WRITTEN TASK — Every line below that mentions the word "Treat" should be copied out.

Saved data entries —
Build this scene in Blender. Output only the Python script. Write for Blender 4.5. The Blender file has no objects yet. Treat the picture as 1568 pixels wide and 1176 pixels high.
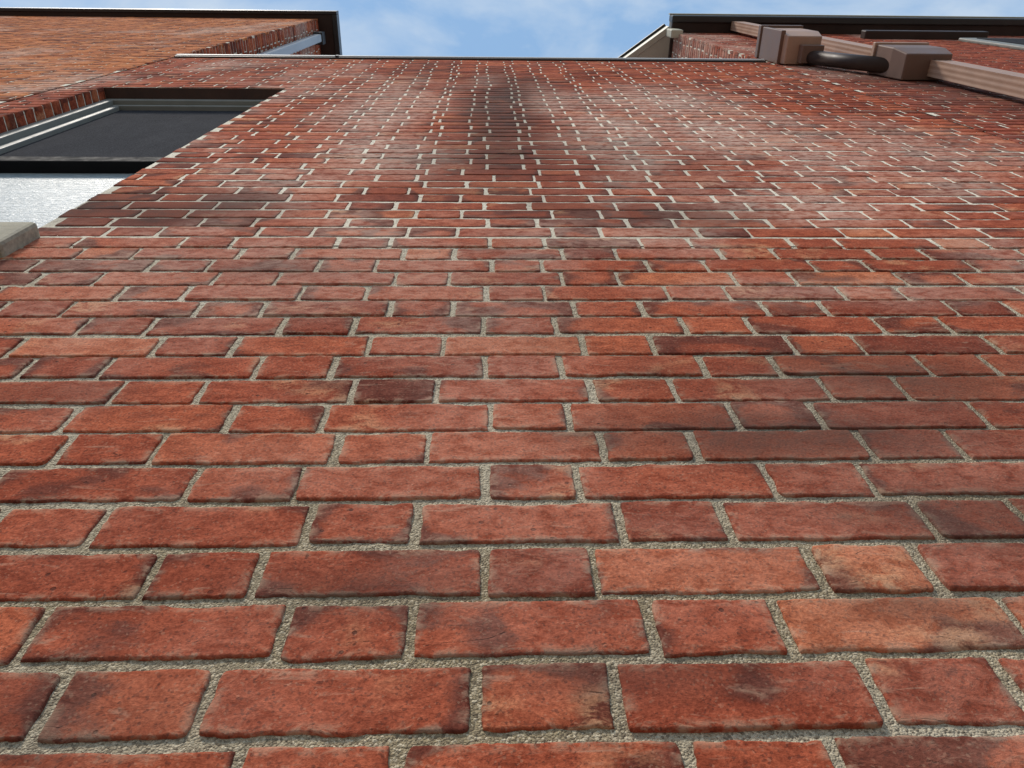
import bpy, math, numpy as np
from mathutils import Matrix, Vector
rng=np.random.default_rng(7)
sc=bpy.context.scene
CAMZ=1.5
# ------------------------------------------------------------------ node helpers
class NT:
    def __init__(s,mat):
        s.t=mat.node_tree; s.t.nodes.clear()
    def n(s,typ,ins=None,**kw):
        nd=s.t.nodes.new(typ)
        for k,v in kw.items(): setattr(nd,k,v)
        if ins:
            for k,v in ins.items():
                sock=nd.inputs[k]
                if isinstance(v,bpy.types.NodeSocket): s.t.links.new(v,sock)
                else: sock.default_value=v
        return nd
    def math(s,op,a,b=0.0,c=0.0,clamp=False):
        return s.n('ShaderNodeMath',{0:a,1:b,2:c},operation=op,use_clamp=clamp).outputs[0]
    def mr(s,v,a,b,c=0.0,d=1.0,smooth=False):
        return s.n('ShaderNodeMapRange',{'Value':v,'From Min':a,'From Max':b,'To Min':c,'To Max':d},
                   interpolation_type='SMOOTHSTEP' if smooth else 'LINEAR').outputs[0]
    def mix(s,f,a,b,mode='MIX'):
        nd=s.t.nodes.new('ShaderNodeMix'); nd.data_type='RGBA'; nd.blend_type=mode; nd.clamp_factor=True
        for i,v in ((0,f),(6,a),(7,b)):
            if isinstance(v,bpy.types.NodeSocket): s.t.links.new(v,nd.inputs[i])
            else: nd.inputs[i].default_value=v if i==0 else (v[0],v[1],v[2],1)
        return nd.outputs[2]
    def noise(s,vec,scale,detail=3.0,rough=.55,dist=0.0):
        return s.n('ShaderNodeTexNoise',{'Vector':vec,'Scale':scale,'Detail':detail,'Roughness':rough,'Distortion':dist}).outputs[0]
    def voro(s,vec,scale,feat='F1'):
        return s.n('ShaderNodeTexVoronoi',{'Vector':vec,'Scale':scale},feature=feat)
    def coord(s): return s.n('ShaderNodeTexCoord').outputs['Object']
    def scale(s,vec,x,y,z,loc=(0,0,0)):
        return s.n('ShaderNodeMapping',{'Vector':vec,'Scale':(x,y,z),'Location':loc}).outputs[0]
    def bump(s,h,strength,dist):
        return s.n('ShaderNodeBump',{'Height':h,'Strength':strength,'Distance':dist}).outputs[0]
    def out(s,color,rough,normal=None,metal=0.0,spec=.5):
        ins={'Base Color':color if isinstance(color,bpy.types.NodeSocket) else (*color,1),'Roughness':rough,'Metallic':metal,'Specular IOR Level':spec}
        if normal is not None: ins['Normal']=normal
        b=s.n('ShaderNodeBsdfPrincipled',ins)
        o=s.n('ShaderNodeOutputMaterial'); s.t.links.new(b.outputs[0],o.inputs[0])
def newmat(name):
    m=bpy.data.materials.new(name); m.use_nodes=True; return m,NT(m)

# weathering marks of the wall: (x, height over lens, rx, rz, strength)
DARK=[(.03,3.0,.19,1.4,1.0),(.04,2.3,.28,.7,.7),(.3,2.15,.45,.4,.4),(-.80,1.70,.36,.16,.95),(-.62,1.62,.2,.08,.6),(.42,1.66,.25,.14,.65),(.52,.88,.28,.11,.85),(.36,.74,.28,.08,.85),(-.02,1.9,.3,.12,.5),
      (.10,3.9,.35,.6,.6),(.60,.60,.3,.07,.8),(-.12,.50,.12,.04,.5),(2.2,4.0,.4,1.2,.75),(-.55,.85,.12,.05,.4),(.35,.47,.1,.03,.6),(-.33,.36,.14,.05,.4),(-.35,4.4,.2,.5,.4),(-.35,1.3,.2,.05,.35),(-.6,.45,.12,.04,.45),(.12,.40,.14,.03,.45)]
PALE=[(-.30,2.3,.22,.35,1),(.45,2.7,.2,.6,1.1),(.80,2.6,.3,.5,1.15),(.7,3.4,.4,.6,1.1),(.64,.55,.10,.10,.9),(.75,1.75,.35,.22,.9),(-.08,1.42,.28,.07,.5),(.28,3.4,.15,.5,1),(.35,1.5,.2,.12,.7),(-.5,1.95,.2,.2,.6),(-.4,3.2,.25,.7,1),(.6,1.2,.3,.07,.5),(1.3,2.4,.4,.5,.8)]

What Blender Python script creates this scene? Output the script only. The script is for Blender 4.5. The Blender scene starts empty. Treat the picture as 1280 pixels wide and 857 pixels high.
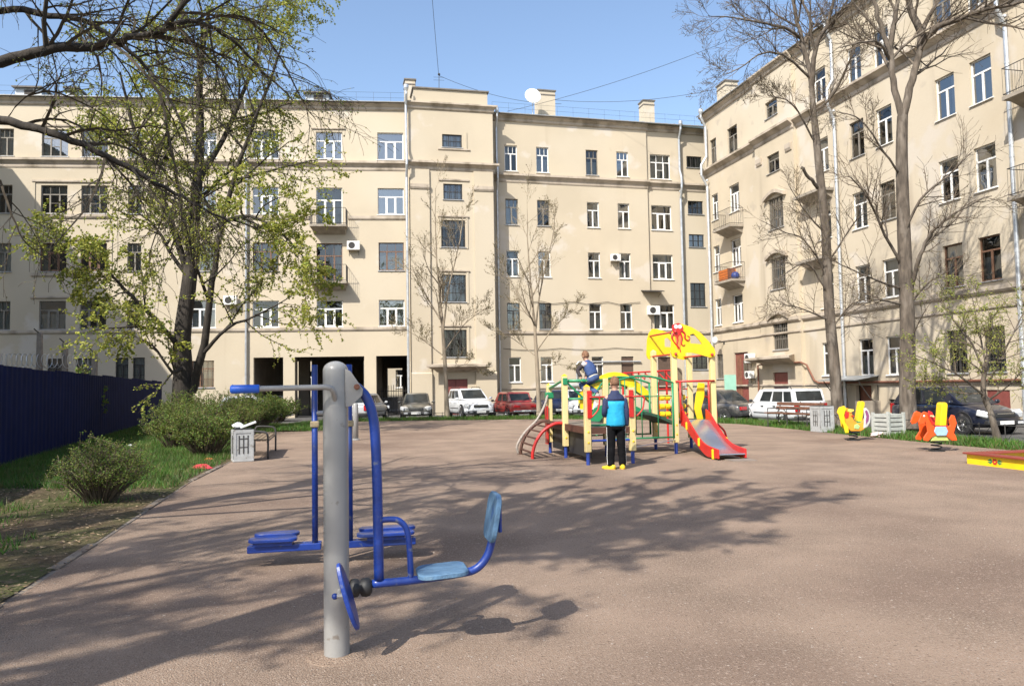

THE REPLY —
Build this scene in Blender. Output only the Python script. Write for Blender 4.5. The Blender file has no objects yet. Treat the picture as 1568 pixels wide and 1176 pixels high.
What Blender Python script creates this scene? Output the script only. The script is for Blender 4.5. The Blender scene starts empty. Treat the picture as 1280 pixels wide and 857 pixels high.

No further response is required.